What this task involves:
Return every line below as is, leaving out the pictures.

Information supplied:
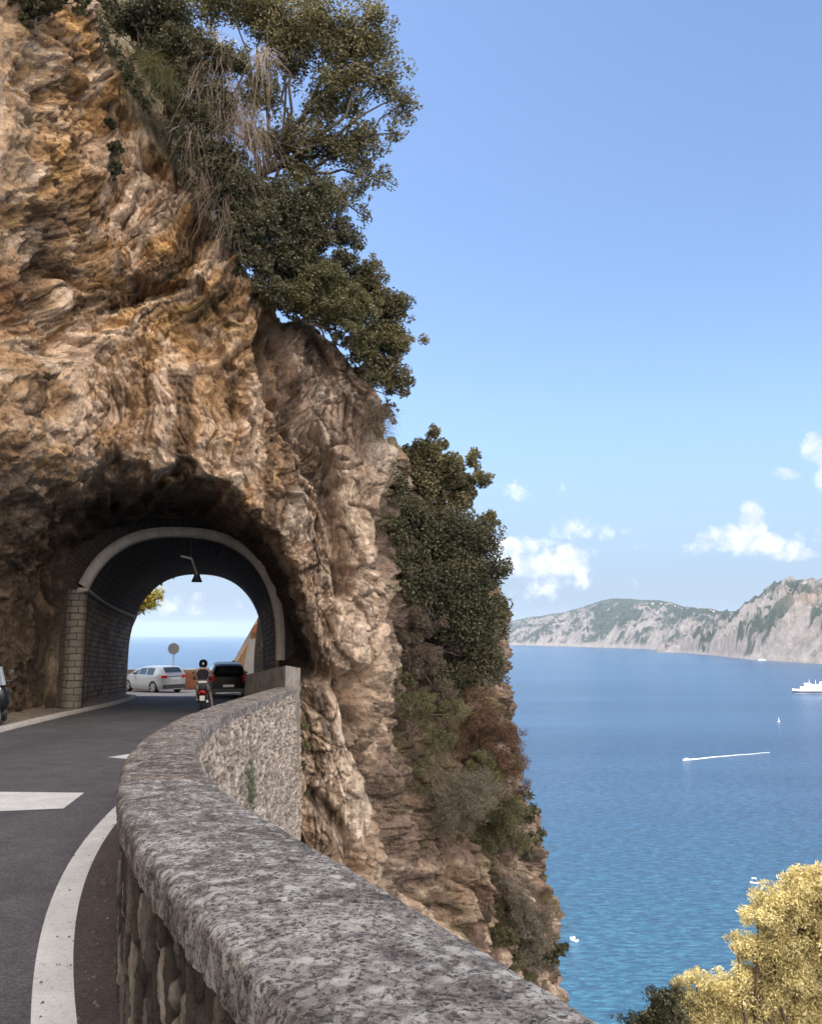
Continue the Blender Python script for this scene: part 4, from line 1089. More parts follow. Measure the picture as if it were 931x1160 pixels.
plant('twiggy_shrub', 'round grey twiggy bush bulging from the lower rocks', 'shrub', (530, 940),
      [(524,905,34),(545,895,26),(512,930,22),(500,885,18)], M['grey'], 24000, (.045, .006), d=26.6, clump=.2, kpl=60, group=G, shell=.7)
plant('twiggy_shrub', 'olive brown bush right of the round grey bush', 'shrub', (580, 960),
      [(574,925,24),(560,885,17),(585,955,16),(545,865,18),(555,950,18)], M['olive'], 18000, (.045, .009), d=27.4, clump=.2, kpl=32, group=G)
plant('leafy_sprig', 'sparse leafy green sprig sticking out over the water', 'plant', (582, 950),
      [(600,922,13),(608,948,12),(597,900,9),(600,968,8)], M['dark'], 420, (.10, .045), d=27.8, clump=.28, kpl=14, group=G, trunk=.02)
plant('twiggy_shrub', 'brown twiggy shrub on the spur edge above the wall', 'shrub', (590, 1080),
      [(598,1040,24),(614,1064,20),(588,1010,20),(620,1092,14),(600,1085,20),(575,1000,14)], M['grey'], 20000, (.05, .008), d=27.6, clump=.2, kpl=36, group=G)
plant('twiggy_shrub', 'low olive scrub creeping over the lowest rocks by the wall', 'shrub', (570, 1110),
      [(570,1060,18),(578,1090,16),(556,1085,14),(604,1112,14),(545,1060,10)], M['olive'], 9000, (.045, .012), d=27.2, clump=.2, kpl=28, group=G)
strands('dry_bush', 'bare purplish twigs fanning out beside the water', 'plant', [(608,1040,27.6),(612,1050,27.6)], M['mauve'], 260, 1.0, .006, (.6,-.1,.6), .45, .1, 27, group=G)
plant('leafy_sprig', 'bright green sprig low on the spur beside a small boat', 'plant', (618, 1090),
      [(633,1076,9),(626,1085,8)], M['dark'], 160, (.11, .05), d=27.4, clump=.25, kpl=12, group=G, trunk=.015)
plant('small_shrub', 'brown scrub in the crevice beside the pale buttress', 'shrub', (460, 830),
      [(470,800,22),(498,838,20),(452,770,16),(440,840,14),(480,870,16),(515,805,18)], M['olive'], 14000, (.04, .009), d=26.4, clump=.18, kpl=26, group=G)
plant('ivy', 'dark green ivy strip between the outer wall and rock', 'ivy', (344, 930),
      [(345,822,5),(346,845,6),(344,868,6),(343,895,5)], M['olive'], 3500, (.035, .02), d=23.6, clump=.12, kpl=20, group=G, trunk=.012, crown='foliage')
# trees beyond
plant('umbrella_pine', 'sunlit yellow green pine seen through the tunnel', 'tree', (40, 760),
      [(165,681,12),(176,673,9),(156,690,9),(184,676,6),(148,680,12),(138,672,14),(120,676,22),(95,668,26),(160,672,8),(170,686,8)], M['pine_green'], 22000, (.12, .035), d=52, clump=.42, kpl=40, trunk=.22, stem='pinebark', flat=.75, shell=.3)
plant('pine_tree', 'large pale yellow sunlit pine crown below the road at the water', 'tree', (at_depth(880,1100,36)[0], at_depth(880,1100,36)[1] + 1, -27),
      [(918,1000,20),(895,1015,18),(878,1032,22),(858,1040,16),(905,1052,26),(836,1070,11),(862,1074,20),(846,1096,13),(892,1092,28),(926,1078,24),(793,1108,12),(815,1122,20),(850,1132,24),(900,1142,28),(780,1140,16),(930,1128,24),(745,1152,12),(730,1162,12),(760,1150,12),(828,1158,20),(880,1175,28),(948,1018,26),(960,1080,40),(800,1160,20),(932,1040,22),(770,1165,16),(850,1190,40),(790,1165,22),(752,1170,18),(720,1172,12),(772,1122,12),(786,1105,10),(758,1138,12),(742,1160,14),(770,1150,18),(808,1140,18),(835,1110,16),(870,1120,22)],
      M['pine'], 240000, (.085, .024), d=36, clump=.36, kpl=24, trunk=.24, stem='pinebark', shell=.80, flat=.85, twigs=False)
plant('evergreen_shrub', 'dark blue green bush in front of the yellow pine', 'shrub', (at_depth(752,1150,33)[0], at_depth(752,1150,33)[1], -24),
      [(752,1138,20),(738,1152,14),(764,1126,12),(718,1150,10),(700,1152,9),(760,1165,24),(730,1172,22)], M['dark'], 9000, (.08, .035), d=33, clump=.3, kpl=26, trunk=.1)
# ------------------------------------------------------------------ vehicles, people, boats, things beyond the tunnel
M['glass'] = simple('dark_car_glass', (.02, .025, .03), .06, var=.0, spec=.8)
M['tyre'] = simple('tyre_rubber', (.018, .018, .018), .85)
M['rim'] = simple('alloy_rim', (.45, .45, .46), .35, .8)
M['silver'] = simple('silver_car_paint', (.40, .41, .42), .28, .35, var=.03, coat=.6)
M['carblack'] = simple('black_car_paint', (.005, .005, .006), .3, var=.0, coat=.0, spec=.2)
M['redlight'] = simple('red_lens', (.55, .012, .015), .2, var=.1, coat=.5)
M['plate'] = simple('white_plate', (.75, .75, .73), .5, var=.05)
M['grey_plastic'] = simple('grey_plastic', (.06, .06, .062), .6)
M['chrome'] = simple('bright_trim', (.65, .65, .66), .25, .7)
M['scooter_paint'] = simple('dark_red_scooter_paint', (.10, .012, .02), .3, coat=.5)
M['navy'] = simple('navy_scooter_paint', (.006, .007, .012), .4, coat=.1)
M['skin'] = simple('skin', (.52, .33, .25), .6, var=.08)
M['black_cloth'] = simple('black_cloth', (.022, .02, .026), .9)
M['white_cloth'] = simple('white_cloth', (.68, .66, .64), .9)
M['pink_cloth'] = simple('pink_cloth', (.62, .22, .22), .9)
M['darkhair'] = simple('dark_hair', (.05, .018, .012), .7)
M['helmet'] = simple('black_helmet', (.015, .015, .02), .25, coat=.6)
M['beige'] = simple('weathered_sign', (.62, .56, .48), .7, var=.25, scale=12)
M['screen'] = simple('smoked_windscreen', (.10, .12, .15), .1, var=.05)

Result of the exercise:
Continue the Blender Python script for this scene: part 4, from line 1089. More parts follow. Measure the picture as if it were 931x1160 pixels.
plant('twiggy_shrub', 'round grey twiggy bush bulging from the lower rocks', 'shrub', (530, 940),
      [(524,905,34),(545,895,26),(512,930,22),(500,885,18)], M['grey'], 24000, (.045, .006), d=26.6, clump=.2, kpl=60, group=G, shell=.7)
plant('twiggy_shrub', 'olive brown bush right of the round grey bush', 'shrub', (580, 960),
      [(574,925,24),(560,885,17),(585,955,16),(545,865,18),(555,950,18)], M['olive'], 18000, (.045, .009), d=27.4, clump=.2, kpl=32, group=G)
plant('leafy_sprig', 'sparse leafy green sprig sticking out over the water', 'plant', (582, 950),
      [(600,922,13),(608,948,12),(597,900,9),(600,968,8)], M['dark'], 420, (.10, .045), d=27.8, clump=.28, kpl=14, group=G, trunk=.02)
plant('twiggy_shrub', 'brown twiggy shrub on the spur edge above the wall', 'shrub', (590, 1080),
      [(598,1040,24),(614,1064,20),(588,1010,20),(620,1092,14),(600,1085,20),(575,1000,14)], M['grey'], 20000, (.05, .008), d=27.6, clump=.2, kpl=36, group=G)
plant('twiggy_shrub', 'low olive scrub creeping over the lowest rocks by the wall', 'shrub', (570, 1110),
      [(570,1060,18),(578,1090,16),(556,1085,14),(604,1112,14),(545,1060,10)], M['olive'], 9000, (.045, .012), d=27.2, clump=.2, kpl=28, group=G)
strands('dry_bush', 'bare purplish twigs fanning out beside the water', 'plant', [(608,1040,27.6),(612,1050,27.6)], M['mauve'], 260, 1.0, .006, (.6,-.1,.6), .45, .1, 27, group=G)
plant('leafy_sprig', 'bright green sprig low on the spur beside a small boat', 'plant', (618, 1090),
      [(633,1076,9),(626,1085,8)], M['dark'], 160, (.11, .05), d=27.4, clump=.25, kpl=12, group=G, trunk=.015)
plant('small_shrub', 'brown scrub in the crevice beside the pale buttress', 'shrub', (460, 830),
      [(470,800,22),(498,838,20),(452,770,16),(440,840,14),(480,870,16),(515,805,18)], M['olive'], 14000, (.04, .009), d=26.4, clump=.18, kpl=26, group=G)
plant('ivy', 'dark green ivy strip between the outer wall and rock', 'ivy', (344, 930),
      [(345,822,5),(346,845,6),(344,868,6),(343,895,5)], M['olive'], 3500, (.035, .02), d=23.6, clump=.12, kpl=20, group=G, trunk=.012, crown='foliage')
# trees beyond
plant('umbrella_pine', 'sunlit yellow green pine seen through the tunnel', 'tree', (40, 760),
      [(165,681,12),(176,673,9),(156,690,9),(184,676,6),(148,680,12),(138,672,14),(120,676,22),(95,668,26),(160,672,8),(170,686,8)], M['pine_green'], 22000, (.12, .035), d=52, clump=.42, kpl=40, trunk=.22, stem='pinebark', flat=.75, shell=.3)
plant('pine_tree', 'large pale yellow sunlit pine crown below the road at the water', 'tree', (at_depth(880,1100,36)[0], at_depth(880,1100,36)[1] + 1, -27),
      [(918,1000,20),(895,1015,18),(878,1032,22),(858,1040,16),(905,1052,26),(836,1070,11),(862,1074,20),(846,1096,13),(892,1092,28),(926,1078,24),(793,1108,12),(815,1122,20),(850,1132,24),(900,1142,28),(780,1140,16),(930,1128,24),(745,1152,12),(730,1162,12),(760,1150,12),(828,1158,20),(880,1175,28),(948,1018,26),(960,1080,40),(800,1160,20),(932,1040,22),(770,1165,16),(850,1190,40),(790,1165,22),(752,1170,18),(720,1172,12),(772,1122,12),(786,1105,10),(758,1138,12),(742,1160,14),(770,1150,18),(808,1140,18),(835,1110,16),(870,1120,22)],
      M['pine'], 240000, (.085, .024), d=36, clump=.36, kpl=24, trunk=.24, stem='pinebark', shell=.80, flat=.85, twigs=False)
plant('evergreen_shrub', 'dark blue green bush in front of the yellow pine', 'shrub', (at_depth(752,1150,33)[0], at_depth(752,1150,33)[1], -24),
      [(752,1138,20),(738,1152,14),(764,1126,12),(718,1150,10),(700,1152,9),(760,1165,24),(730,1172,22)], M['dark'], 9000, (.08, .035), d=33, clump=.3, kpl=26, trunk=.1)
# ------------------------------------------------------------------ vehicles, people, boats, things beyond the tunnel
M['glass'] = simple('dark_car_glass', (.02, .025, .03), .06, var=.0, spec=.8)
M['tyre'] = simple('tyre_rubber', (.018, .018, .018), .85)
M['rim'] = simple('alloy_rim', (.45, .45, .46), .35, .8)
M['silver'] = simple('silver_car_paint', (.40, .41, .42), .28, .35, var=.03, coat=.6)
M['carblack'] = simple('black_car_paint', (.005, .005, .006), .3, var=.0, coat=.0, spec=.2)
M['redlight'] = simple('red_lens', (.55, .012, .015), .2, var=.1, coat=.5)
M['plate'] = simple('white_plate', (.75, .75, .73), .5, var=.05)
M['grey_plastic'] = simple('grey_plastic', (.06, .06, .062), .6)
M['chrome'] = simple('bright_trim', (.65, .65, .66), .25, .7)
M['scooter_paint'] = simple('dark_red_scooter_paint', (.10, .012, .02), .3, coat=.5)
M['navy'] = simple('navy_scooter_paint', (.006, .007, .012), .4, coat=.1)
M['skin'] = simple('skin', (.52, .33, .25), .6, var=.08)
M['black_cloth'] = simple('black_cloth', (.022, .02, .026), .9)
M['white_cloth'] = simple('white_cloth', (.68, .66, .64), .9)
M['pink_cloth'] = simple('pink_cloth', (.62, .22, .22), .9)
M['darkhair'] = simple('dark_hair', (.05, .018, .012), .7)
M['helmet'] = simple('black_helmet', (.015, .015, .02), .25, coat=.6)
M['beige'] = simple('weathered_sign', (.62, .56, .48), .7, var=.25, scale=12)
M['screen'] = simple('smoked_windscreen', (.10, .12, .15), .1, var=.05)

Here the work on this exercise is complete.